The density of the beta distribution is much more flexible than the density of the unifed distribution. To see this compare the plot of the unifed densities shown here with the one provided for the beta in Ferrari and Cribari-Neto (2004).

In the cases where both a unifed GLM and a beta regression give a similar fit, the parsimony principle suggests to take the unifed GLM since it has less parameters.

On the computational side, when using an unifed GLM one can apply the properties of reproductive EDFs for data reduction.

References

Cribari-Neto, Francisco, and Achim Zeileis. 2010. “Beta Regression in R.” Journal of Statistical Software 34 (2): 1–24. http://www.jstatsoft.org/v34/i02/.

Ferrari, Silvia, and Francisco Cribari-Neto. 2004. “Beta Regression for Modelling Rates and Proportions.” Journal of Applied Statistics 31 (7): 799–815. doi:10.1080/0266476042000214501.

Jong, P. de, and G.Z. Heller. 2008. Generalized Linear Models for Insurance Data. Cambridge University Press. http://dx.doi.org/10.1017/CBO9780511755408.

Jørgensen, B. 1997. The Theory of Dispersion Models. Chapman & Hall, London.

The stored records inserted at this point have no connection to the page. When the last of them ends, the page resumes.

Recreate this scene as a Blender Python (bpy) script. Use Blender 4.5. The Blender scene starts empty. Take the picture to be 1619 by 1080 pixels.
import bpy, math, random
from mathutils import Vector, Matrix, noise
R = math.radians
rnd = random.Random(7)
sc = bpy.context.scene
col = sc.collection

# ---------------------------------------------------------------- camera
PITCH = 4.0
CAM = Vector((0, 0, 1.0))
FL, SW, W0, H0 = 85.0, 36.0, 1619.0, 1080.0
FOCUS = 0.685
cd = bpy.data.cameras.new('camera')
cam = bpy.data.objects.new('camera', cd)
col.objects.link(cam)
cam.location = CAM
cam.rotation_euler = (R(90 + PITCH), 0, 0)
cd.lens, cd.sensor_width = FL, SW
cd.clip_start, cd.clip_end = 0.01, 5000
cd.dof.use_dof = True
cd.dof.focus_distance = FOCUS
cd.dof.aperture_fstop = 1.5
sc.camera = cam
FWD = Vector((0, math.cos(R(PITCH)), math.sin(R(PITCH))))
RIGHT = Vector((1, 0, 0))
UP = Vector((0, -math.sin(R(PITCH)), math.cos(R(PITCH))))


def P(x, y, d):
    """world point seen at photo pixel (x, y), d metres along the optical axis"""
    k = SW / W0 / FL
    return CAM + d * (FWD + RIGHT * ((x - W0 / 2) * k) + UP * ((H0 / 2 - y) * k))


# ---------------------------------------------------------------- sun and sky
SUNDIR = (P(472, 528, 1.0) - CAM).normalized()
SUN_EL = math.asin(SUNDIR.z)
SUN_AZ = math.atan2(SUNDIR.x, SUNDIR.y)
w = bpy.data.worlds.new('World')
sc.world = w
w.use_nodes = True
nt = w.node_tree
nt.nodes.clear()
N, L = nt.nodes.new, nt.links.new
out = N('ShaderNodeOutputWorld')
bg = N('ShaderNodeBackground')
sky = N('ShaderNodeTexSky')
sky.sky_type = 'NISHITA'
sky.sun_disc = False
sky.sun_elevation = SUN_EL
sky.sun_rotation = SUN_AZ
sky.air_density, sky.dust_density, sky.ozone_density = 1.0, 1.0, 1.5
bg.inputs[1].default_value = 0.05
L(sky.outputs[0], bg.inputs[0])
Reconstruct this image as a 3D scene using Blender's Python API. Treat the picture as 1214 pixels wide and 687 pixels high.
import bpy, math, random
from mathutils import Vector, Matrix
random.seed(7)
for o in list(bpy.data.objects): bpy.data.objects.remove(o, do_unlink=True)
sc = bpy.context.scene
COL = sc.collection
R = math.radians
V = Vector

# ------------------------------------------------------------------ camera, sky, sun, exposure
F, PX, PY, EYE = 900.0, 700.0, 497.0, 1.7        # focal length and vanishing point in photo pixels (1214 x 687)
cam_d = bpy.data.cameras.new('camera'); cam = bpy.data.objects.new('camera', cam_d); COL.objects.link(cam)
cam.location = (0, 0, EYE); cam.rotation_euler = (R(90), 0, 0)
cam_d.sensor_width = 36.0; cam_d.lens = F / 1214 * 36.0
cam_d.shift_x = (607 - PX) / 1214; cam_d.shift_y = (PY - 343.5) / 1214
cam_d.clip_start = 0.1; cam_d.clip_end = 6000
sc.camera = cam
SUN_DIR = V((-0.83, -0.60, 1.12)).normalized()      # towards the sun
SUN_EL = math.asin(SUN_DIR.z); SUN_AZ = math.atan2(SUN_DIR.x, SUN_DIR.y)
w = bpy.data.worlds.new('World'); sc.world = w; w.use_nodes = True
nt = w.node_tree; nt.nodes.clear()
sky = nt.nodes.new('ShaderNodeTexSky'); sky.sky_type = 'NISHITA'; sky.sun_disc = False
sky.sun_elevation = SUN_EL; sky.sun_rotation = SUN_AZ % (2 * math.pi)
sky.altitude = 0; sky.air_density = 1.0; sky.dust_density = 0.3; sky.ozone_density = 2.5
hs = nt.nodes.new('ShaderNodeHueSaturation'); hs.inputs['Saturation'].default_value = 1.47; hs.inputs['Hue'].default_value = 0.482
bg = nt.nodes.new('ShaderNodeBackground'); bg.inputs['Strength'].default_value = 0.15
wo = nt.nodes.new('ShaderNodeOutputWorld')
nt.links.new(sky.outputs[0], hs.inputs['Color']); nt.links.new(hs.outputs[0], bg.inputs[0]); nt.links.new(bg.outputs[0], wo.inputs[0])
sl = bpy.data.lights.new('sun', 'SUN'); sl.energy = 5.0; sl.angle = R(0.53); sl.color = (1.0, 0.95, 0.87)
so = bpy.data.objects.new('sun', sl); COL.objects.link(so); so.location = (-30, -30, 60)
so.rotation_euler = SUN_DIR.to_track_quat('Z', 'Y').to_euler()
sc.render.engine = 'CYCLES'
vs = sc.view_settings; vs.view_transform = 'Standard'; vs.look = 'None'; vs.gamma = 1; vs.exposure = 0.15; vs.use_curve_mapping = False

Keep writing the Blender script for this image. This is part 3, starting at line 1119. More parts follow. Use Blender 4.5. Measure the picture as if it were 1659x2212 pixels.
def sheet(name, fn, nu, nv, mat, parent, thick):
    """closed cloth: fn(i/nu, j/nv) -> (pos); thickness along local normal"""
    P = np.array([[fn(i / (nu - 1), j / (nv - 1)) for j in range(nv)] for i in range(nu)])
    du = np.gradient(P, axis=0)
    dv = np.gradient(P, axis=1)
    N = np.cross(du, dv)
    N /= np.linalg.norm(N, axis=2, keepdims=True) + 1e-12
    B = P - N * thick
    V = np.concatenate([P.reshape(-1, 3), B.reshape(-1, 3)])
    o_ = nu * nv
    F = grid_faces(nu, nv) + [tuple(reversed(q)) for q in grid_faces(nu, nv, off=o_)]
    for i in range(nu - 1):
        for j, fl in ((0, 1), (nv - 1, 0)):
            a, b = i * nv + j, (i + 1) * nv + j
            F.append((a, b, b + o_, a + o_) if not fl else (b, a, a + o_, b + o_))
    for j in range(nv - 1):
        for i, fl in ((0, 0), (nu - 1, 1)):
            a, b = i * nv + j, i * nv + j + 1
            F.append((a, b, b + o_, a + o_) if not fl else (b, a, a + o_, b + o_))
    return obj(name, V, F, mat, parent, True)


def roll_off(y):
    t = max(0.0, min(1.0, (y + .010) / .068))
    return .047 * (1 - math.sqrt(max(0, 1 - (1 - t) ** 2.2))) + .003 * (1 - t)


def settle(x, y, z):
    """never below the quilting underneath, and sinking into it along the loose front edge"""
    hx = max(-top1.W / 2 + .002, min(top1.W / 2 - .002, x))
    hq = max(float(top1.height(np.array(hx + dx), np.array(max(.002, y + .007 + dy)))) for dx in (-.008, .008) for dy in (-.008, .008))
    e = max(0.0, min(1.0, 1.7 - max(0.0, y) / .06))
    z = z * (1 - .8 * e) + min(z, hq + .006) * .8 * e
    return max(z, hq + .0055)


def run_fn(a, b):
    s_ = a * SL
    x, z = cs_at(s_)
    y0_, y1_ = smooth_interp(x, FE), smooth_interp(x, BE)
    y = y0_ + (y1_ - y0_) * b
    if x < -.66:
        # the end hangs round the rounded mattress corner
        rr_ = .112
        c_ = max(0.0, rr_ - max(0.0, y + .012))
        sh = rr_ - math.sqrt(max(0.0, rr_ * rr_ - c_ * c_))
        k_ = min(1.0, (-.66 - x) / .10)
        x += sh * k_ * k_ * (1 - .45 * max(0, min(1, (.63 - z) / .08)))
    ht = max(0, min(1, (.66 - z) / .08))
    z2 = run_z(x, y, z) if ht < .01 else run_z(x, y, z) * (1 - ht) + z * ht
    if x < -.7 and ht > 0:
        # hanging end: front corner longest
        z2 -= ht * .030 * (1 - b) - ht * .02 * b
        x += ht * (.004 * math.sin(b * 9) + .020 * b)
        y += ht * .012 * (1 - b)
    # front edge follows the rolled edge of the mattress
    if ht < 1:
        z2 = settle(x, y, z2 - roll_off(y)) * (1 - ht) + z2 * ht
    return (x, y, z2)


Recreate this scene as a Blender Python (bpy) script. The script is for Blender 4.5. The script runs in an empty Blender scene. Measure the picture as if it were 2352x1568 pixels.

Quijano Xacur, Oscar Alberto. 2019. “The Unifed Distribution.” Journal of Statistical Distributions and Applications 6 (1): 13. doi:10.1186/s40488-019-0102-6.

Simas, Alexandre B., Wagner Barreto-Souza, and Andréa V. Rocha. 2010. “Improved Estimators for a General Class of Beta Regression Models.” Computational Statistics & Data Analysis 54 (2): 348–66. doi:10.1016/j.csda.2009.08.017.